Enfin, se pose l’éternelle question des moyens, à laquelle il semblerait que l’on tente toujours de répondre en s’improvisant réformateur d’un droit pénal dont l’équilibre fragile est compromis.

Or, pour éviter la prescription, il faut non pas allonger les délais, mais allouer plus de moyens aux services, qu’il s’agisse des services de greffe chargés de la mise en forme des décisions, des services de l’exécution des peines, des huissiers qui signifient les jugements, des services de police interpellateurs ou des services de l’application des peines. Une réflexion sur le sens de la peine et sur la pénalisation de certains actes est par ailleurs nécessaire.

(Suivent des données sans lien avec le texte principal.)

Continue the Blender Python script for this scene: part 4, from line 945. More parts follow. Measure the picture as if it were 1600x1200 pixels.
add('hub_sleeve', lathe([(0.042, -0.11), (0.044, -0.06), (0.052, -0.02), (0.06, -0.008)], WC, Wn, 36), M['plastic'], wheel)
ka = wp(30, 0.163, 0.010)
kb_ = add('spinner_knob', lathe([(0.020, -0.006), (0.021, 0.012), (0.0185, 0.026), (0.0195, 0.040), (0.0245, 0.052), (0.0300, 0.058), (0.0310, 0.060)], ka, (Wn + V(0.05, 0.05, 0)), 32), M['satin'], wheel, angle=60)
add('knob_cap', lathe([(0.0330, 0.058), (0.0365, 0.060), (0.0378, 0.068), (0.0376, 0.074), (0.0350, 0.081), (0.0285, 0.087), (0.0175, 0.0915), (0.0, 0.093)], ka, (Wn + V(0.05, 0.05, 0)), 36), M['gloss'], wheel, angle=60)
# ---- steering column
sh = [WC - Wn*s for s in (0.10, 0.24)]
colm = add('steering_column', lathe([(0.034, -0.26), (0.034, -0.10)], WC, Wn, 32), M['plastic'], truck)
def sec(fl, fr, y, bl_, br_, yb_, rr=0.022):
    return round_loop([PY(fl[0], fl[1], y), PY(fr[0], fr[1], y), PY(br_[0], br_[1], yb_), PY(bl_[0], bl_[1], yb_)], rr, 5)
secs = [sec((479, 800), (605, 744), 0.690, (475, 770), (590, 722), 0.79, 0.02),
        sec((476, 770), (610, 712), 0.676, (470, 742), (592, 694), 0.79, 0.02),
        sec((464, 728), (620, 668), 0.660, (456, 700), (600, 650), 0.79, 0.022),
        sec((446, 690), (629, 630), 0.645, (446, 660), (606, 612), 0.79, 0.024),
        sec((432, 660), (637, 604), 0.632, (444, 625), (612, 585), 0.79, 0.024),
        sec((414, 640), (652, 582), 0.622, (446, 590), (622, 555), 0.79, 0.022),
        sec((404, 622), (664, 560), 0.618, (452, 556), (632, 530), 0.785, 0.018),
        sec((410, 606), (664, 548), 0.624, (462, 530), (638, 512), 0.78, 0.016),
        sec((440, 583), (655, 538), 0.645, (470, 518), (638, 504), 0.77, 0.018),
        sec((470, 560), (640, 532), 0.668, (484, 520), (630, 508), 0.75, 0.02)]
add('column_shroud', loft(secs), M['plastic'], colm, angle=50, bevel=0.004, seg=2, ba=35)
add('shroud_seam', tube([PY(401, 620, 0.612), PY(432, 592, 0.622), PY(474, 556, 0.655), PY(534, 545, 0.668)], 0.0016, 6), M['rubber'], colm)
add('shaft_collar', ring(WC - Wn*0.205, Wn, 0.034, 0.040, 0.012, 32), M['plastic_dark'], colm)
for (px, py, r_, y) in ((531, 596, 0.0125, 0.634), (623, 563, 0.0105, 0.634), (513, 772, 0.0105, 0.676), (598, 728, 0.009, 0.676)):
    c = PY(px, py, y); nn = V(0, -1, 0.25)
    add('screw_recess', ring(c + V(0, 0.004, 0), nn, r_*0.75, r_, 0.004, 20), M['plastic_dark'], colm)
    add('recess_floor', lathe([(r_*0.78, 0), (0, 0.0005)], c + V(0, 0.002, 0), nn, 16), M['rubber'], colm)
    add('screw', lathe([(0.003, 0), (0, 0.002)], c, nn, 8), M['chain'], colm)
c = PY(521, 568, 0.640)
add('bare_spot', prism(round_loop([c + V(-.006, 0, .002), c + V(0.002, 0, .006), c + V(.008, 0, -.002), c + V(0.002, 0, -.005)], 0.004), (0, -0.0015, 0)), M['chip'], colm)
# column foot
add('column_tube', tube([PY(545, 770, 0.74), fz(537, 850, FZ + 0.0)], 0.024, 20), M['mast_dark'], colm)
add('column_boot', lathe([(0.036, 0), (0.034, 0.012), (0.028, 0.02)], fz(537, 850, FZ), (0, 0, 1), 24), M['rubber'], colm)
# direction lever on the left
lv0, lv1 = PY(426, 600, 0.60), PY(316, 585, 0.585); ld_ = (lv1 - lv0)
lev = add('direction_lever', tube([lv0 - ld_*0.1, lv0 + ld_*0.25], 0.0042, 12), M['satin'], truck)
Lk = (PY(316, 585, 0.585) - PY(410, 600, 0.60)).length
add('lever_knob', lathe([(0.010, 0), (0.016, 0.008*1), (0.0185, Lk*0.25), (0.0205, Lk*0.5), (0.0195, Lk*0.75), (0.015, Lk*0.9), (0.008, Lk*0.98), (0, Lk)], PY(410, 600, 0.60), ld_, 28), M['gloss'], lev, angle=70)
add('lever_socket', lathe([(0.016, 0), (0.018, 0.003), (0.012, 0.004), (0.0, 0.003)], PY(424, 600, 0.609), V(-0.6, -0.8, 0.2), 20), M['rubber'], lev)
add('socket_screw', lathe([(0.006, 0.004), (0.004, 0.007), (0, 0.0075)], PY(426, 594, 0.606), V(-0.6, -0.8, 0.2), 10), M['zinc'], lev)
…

Ce texte contient néanmoins deux avancées. Il précise la définition et la portée des motifs d’interruption du délai de prescription et fixe les conditions de sa suspension, ces éléments étant de nature à assurer une plus grande sécurité juridique. Ensuite, l’imprescriptibilité de l’action publique pour certains crimes de guerre, connexes à un ou plusieurs crimes contre l’humanité, peut paraître justifiée au regard de l’unité de régime applicable à l’échelon international en la matière.

Vous l’aurez compris, mes chers collègues, nous soutiendrons la motion tendant au renvoi de la proposition de loi en commission, afin que nous puissions avoir le temps d’approfondir ces questions. Il s’agit pour nous d’apporter les meilleures réponses aux attentes de la population aujourd'hui et non pas de renvoyer le texte aux calendes grecques. Nous avons besoin pour cela de temps supplémentaire. Ce laps de temps sera pour nous l’occasion d’étudier de plus près ce qui pourrait être mis en place ou proposé à la réflexion sur la question spécifique des infractions en matière d’agressions sexuelles sur mineurs et adultes.

Pour le reste, la fuite en avant sécuritaire qui nous est proposé en guise de projet de société n’est évidemment pas acceptable pour nous. La proposition de loi va à l’encontre de la justice pénale humaniste et progressiste que les sénateurs communistes, républicains et citoyens défendent.